** EXERCISE AIM **
Exactly retype the lines from the top of the data through the line containing "from mathutils import", leaving out every picture.

>> START

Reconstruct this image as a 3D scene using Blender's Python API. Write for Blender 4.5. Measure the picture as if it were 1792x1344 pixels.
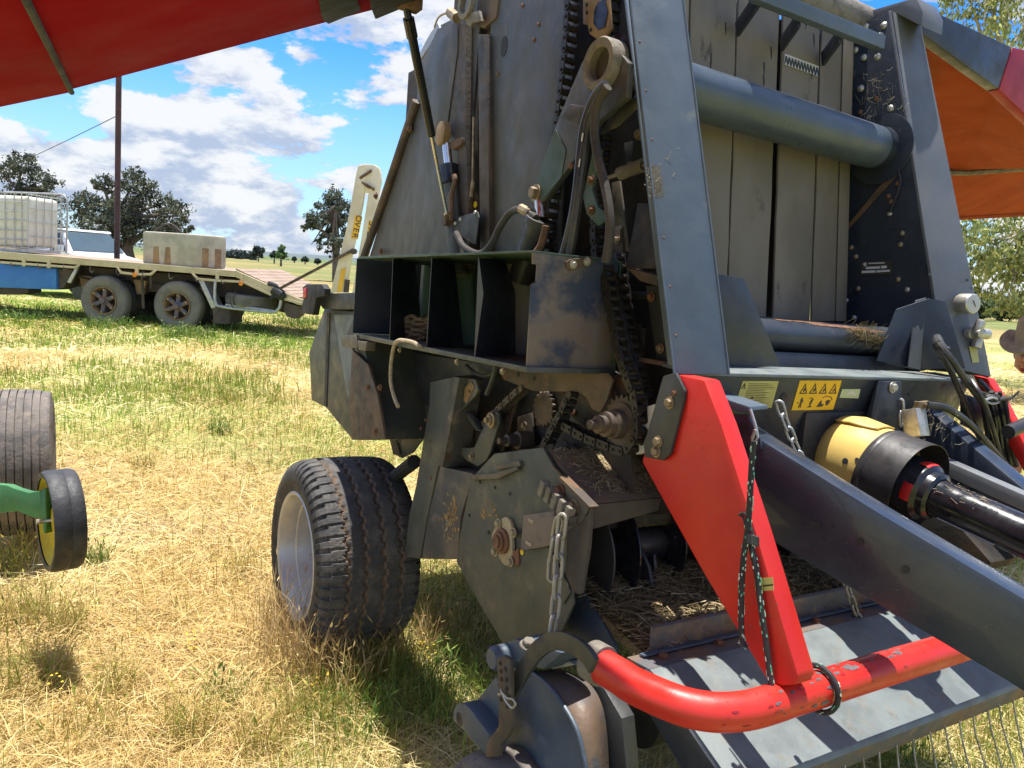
import bpy, bmesh, math, random
import numpy as np
from mathutils import Vector, Matrix, noise as mnoise

scene = bpy.context.scene
for o in list(bpy.data.objects):
    bpy.data.objects.remove(o)
random.seed(7)
rng = np.random.default_rng(11)
rad = math.radians

# ------------------------------------------------------------------ camera
FPX, CX, CY, EYE = 1346.0, 896.0, 672.0, 1.70           # focal length in photo pixels, centre, eye height in metres
def V(*a): return Vector(a)
_up = V(0.068, -1, -0.1458).normalized()                # world up as seen by the camera (x right, y down, z forward)
_ez = V(0, 0, 1)
_yw = (_ez - _up * _ez.dot(_up)).normalized()
_xw = _yw.cross(_up)
CAM = V(0, 0, EYE)
def to_world(v): return V(v.dot(_xw), v.dot(_yw), v.dot(_up))
_cr, _cu, _cb = to_world(V(1, 0, 0)), to_world(V(0, -1, 0)), to_world(V(0, 0, -1))
cam_data = bpy.data.cameras.new('camera')
cam = bpy.data.objects.new('camera', cam_data)
scene.collection.objects.link(cam)
cam.matrix_world = Matrix(((_cr.x, _cu.x, _cb.x, CAM.x), (_cr.y, _cu.y, _cb.y, CAM.y), (_cr.z, _cu.z, _cb.z, CAM.z), (0, 0, 0, 1)))
cam_data.sensor_width = 36.0
cam_data.lens = 36.0 * FPX / 1792.0
cam_data.clip_start = 0.05
cam_data.clip_end = 6000
scene.camera = cam

# ------------------------------------------------------------------ sun, sky, exposure
SUN_ELEV, SUN_AZ = rad(82), (-0.22, 1.0)                # high midday sun, a little beyond the baler
sh = V(SUN_AZ[0], SUN_AZ[1], 0).normalized()
sun_dir = V(sh.x * math.cos(SUN_ELEV), sh.y * math.cos(SUN_ELEV), math.sin(SUN_ELEV))
sun_data = bpy.data.lights.new('sun', 'SUN')
sun_data.energy = 4.1
sun_data.angle = rad(0.55)
sun_data.color = (1.0, 0.955, 0.88)
sun = bpy.data.objects.new('sun', sun_data)
scene.collection.objects.link(sun)
sun.location = (6, -6, 30)
sun.rotation_euler = sun_dir.to_track_quat('Z', 'Y').to_euler()

world = bpy.data.worlds.new('World')
scene.world = world
world.use_nodes = True
wn, wl = world.node_tree.nodes, world.node_tree.links
wn.clear()
def wnode(t, **k):
    n = wn.new(t)
    for a, b in k.items(): setattr(n, a, b)
    return n
def wmath(op, a, b=None, c=None):
    n = wnode('ShaderNodeMath', operation=op)
    for i, v in enumerate((a, b, c)):
        if v is None: continue
        if isinstance(v, (int, float)): n.inputs[i].default_value = v
        else: wl.new(v, n.inputs[i])
    return n.outputs[0]
out = wnode('ShaderNodeOutputWorld')
bg = wnode('ShaderNodeBackground')
bg.inputs['Strength'].default_value = 0.15
wl.new(bg.outputs[0], out.inputs[0])
sky = wnode('ShaderNodeTexSky', sky_type='NISHITA')
sky.sun_disc = False
sky.sun_elevation = SUN_ELEV
sky.sun_rotation = math.atan2(sh.x, sh.y)
sky.altitude = 200
sky.dust_density = 0.05
sky.air_density = 0.85
sky.ozone_density = 2.2
tc = wnode('ShaderNodeTexCoord')
sep = wnode('ShaderNodeSeparateXYZ')
wl.new(tc.outputs['Generated'], sep.inputs[0])
zc = wmath('MAXIMUM', sep.outputs[2], 0.0)
den = wmath('ADD', wmath('MULTIPLY', zc, 0.75), 0.42)
com = wnode('ShaderNodeCombineXYZ')
wl.new(wmath('DIVIDE', sep.outputs[0], den), com.inputs[0])
wl.new(wmath('DIVIDE', sep.outputs[1], den), com.inputs[1])
wl.new(wmath('MULTIPLY', zc, 3.0), com.inputs[2])
def cloud_noise(dz, scale, detail, off):
    m = wnode('ShaderNodeMapping')
    m.inputs['Location'].default_value = (off[0], off[1], off[2] + dz)
    wl.new(com.outputs[0], m.inputs[0])
    nz = wnode('ShaderNodeTexNoise')
    nz.inputs['Scale'].default_value = scale
    nz.inputs['Detail'].default_value = detail
    nz.inputs['Roughness'].default_value = 0.6
    nz.inputs['Distortion'].default_value = 0.1
    wl.new(m.outputs[0], nz.inputs['Vector'])
    return nz.outputs['Fac']
CLOUD_OFF = (9.3, 8.8, 6.0)
n1 = cloud_noise(0, 2.5, 12, CLOUD_OFF)
n2 = cloud_noise(0.08, 2.5, 12, CLOUD_OFF)
def ramp01(v, lo, hi):
    n = wnode('ShaderNodeMapRange', interpolation_type='SMOOTHSTEP')
    wl.new(v, n.inputs[0])
    n.inputs[1].default_value, n.inputs[2].default_value = lo, hi
    return n.outputs[0]
low = ramp01(zc, 0.0, 0.5)
cover = wmath('ADD', n1, wmath('MULTIPLY', wmath('SUBTRACT', 1.0, low), 0.012))
mask = ramp01(cover, 0.470, 0.508)
shade = ramp01(wmath('SUBTRACT', n1, n2), -0.06, 0.07)
mixc = wnode('ShaderNodeMix', data_type='RGBA')
wl.new(shade, mixc.inputs[0])
mixc.inputs[6].default_value = (1.45, 1.72, 2.25, 1)
mixc.inputs[7].default_value = (2.8, 2.85, 2.9, 1)
hs = wnode('ShaderNodeHueSaturation')
hs.inputs['Saturation'].default_value = 1.42
hs.inputs['Value'].default_value = 0.84
hs.inputs['Hue'].default_value = 0.512
wl.new(sky.outputs[0], hs.inputs['Color'])
mixs = wnode('ShaderNodeMix', data_type='RGBA')
wl.new(wmath('MULTIPLY', mask, 0.96), mixs.inputs[0])
hz_ = wnode('ShaderNodeMix', data_type='RGBA')                     # pale air low over the horizon, all the way round
wl.new(wmath('MULTIPLY', wmath('SUBTRACT', 1.0, ramp01(zc, -0.02, 0.26)), 0.85), hz_.inputs[0])
wl.new(hs.outputs[0], hz_.inputs[6])
hz_.inputs[7].default_value = (1.25, 1.95, 2.75, 1)
wl.new(hz_.outputs[2], mixs.inputs[6])
wl.new(mixc.outputs[2], mixs.inputs[7])
wl.new(mixs.outputs[2], bg.inputs[0])

scene.view_settings.view_transform = 'Standard'
scene.view_settings.look = 'None'
scene.view_settings.gamma = 1
scene.view_settings.use_curve_mapping = False
scene.view_settings.exposure = 1.18

# ------------------------------------------------------------------ frames: the baler stands turned and a little nose-up
_R = V(2204, 28, 1346).normalized()
_B = V(-823, -202, 1346).normalized()
_B = (_B - _R * _B.dot(_R)).normalized()
_L = -_R
_U = _B.cross(_L)
_w = V(-.960, .773, 3.40)
_O = _R * 1.40 + _B * 1.432 + _U * (_U.dot(_w) - .41)
_bx, _by, _bz, _bo = to_world(_B), to_world(_L), to_world(_U), to_world(_O) + CAM
MB_ = Matrix(((_bx.x, _by.x, _bz.x, _bo.x), (_bx.y, _by.y, _bz.y, _bo.y), (_bx.z, _by.z, _bz.z, _bo.z), (0, 0, 0, 1)))
MBI = MB_.inverted()
CAMB = MBI @ CAM
def ray_w(px, py): return to_world(V((px - CX) / FPX, (py - CY) / FPX, 1))
def ray_b(px, py): return MBI.to_3x3() @ ray_w(px, py)
def W(px, py, d): return CAM + ray_w(px, py) * d
def PL(px, py, p, n, c=CAMB, r=None):
    r = r or ray_b(px, py)
    return c + r * ((p - c).dot(n) / r.dot(n))
AX = dict(x=V(1, 0, 0), y=V(0, 1, 0), z=V(0, 0, 1))
def B(px, py, **k):                                      # point of a baler plane x / y / z = const
    (a, v), = k.items()
    return PL(px, py, AX[a] * v, AX[a])
def S(y, pts): return [B(a, b, y=y) for a, b in pts]
def X(x, pts): return [B(a, b, x=x) for a, b in pts]
def G(px, py, h=0.0):
    r = ray_w(px, py)
    return CAM + r * ((h - EYE) / r.z)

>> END

** SOLUTION TO THIS PROBLEM **
Reconstruct this image as a 3D scene using Blender's Python API. Write for Blender 4.5. Measure the picture as if it were 1792x1344 pixels.
import bpy, bmesh, math, random
import numpy as np
from mathutils import Vector, Matrix, noise as mnoise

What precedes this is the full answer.